Path for advice to become a profession
The Royal Commission’s recent hearings into the financial advice sector were confronting and raised many serious issues.
The personal side of these stories are very sad and have diminished confidence in the whole industry.
Unquestionably, people must be able to trust that their financial adviser will provide them with quality, unconflicted advice that is in their best interests.
While the hearings have shown misconduct has occurred across the sector regardless of business model, some did concern BT, and I am sorry that it occurred. We have made significant investments in compliance, monitoring, education and training but we acknowledge that we haven’t always got it right and we have conducted extensive reviews and remediation activities within our financial advice business.
Given the importance of providing good advice to Australians, we need to recognise that the FOFA (Future of Financial Advice) and more recent Financial Adviser Standards & Ethics Authority (FASEA) reforms will not be sufficient in order for financial advice to become a recognised profession.
I believe there are three essential changes required.
First, there has to be a change to the regulatory and professional construct of the industry, building on existing reforms and modelled on other professions. For financial advice this could see an expanded role for FASEA, as an independent body responsible for managing the individual registration of financial advisers.
This is a position we first put forward during the Financial System Inquiry.
Individual registration would complement the educational requirements set by FASEA by genuinely professionalising the sector, much like other professionals, such as accountants and lawyers. We envisage FASEA would be responsible for matters such as: entry into, and removal from, the profession; issuance of practising certificates; continuing professional development; and the setting of professional standards for individual licensees.

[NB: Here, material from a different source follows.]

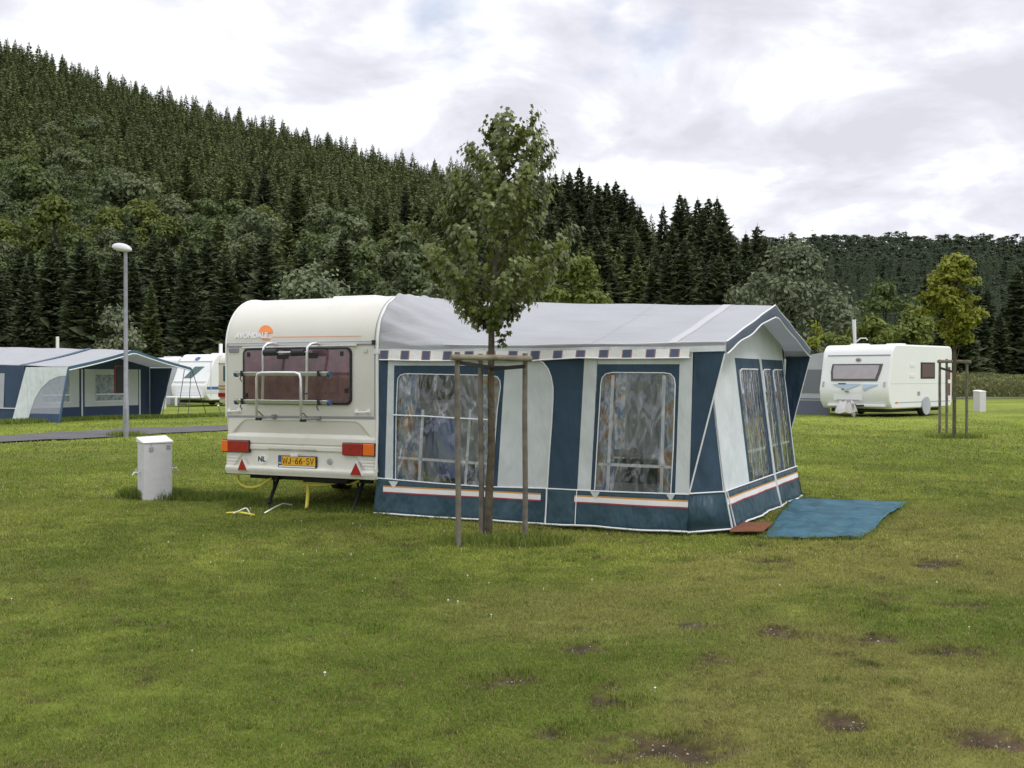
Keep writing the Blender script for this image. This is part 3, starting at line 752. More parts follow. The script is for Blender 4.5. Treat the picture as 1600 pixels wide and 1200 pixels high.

It is encouraging to read that Treasury sees merit in this approach. In their submission in response to the recent hearings, they note that individual licensing of advisers and changes to the disciplinary regime could provide further protection of consumers and the option “should be given full consideration”.
While this regime would enhance the standing of individual advisers as compared with the current system, it would need to be complemented by a Fidelity Fund. Such a fund would be similar to those which exist for the legal profession and, critically, would be paid for by all members of the profession. As a profession, financial advisers would be judged on the quality of the advice they provide to their clients combined with their ability to stand behind that advice should something go wrong.
Second, the ability of poor planners to simply move between advice businesses must be stopped. The proactive steps taken by the Australian Banking Association and its membership to develop a reference checking protocol across its members are welcome, but it needs to be shared across the entire financial advice sector to better protect consumers.
Third, the industry needs to carefully consider the future of grandfathered remuneration arrangements and whatever conflicted remuneration remains permitted under FOFA. We recognise that the removal of grandfathering is complex and may have significant implications for some advisers and licensees. At the same time, whilst these arrangements remain, financial advisers and licensees will not gain the trust and respect that they seek from the community.
Given the number of individuals and licensees affected, clearly this can only be addressed through legislative or regulatory intervention.
The path to professionalism has taken longer than we would have liked.
However, we must use the Royal Commission as a catalyst for the advice industry to emerge a profession. These changes and legislative reforms will help deliver a genuinely professional financial advice industry that can, over time, earn the trust of consumers.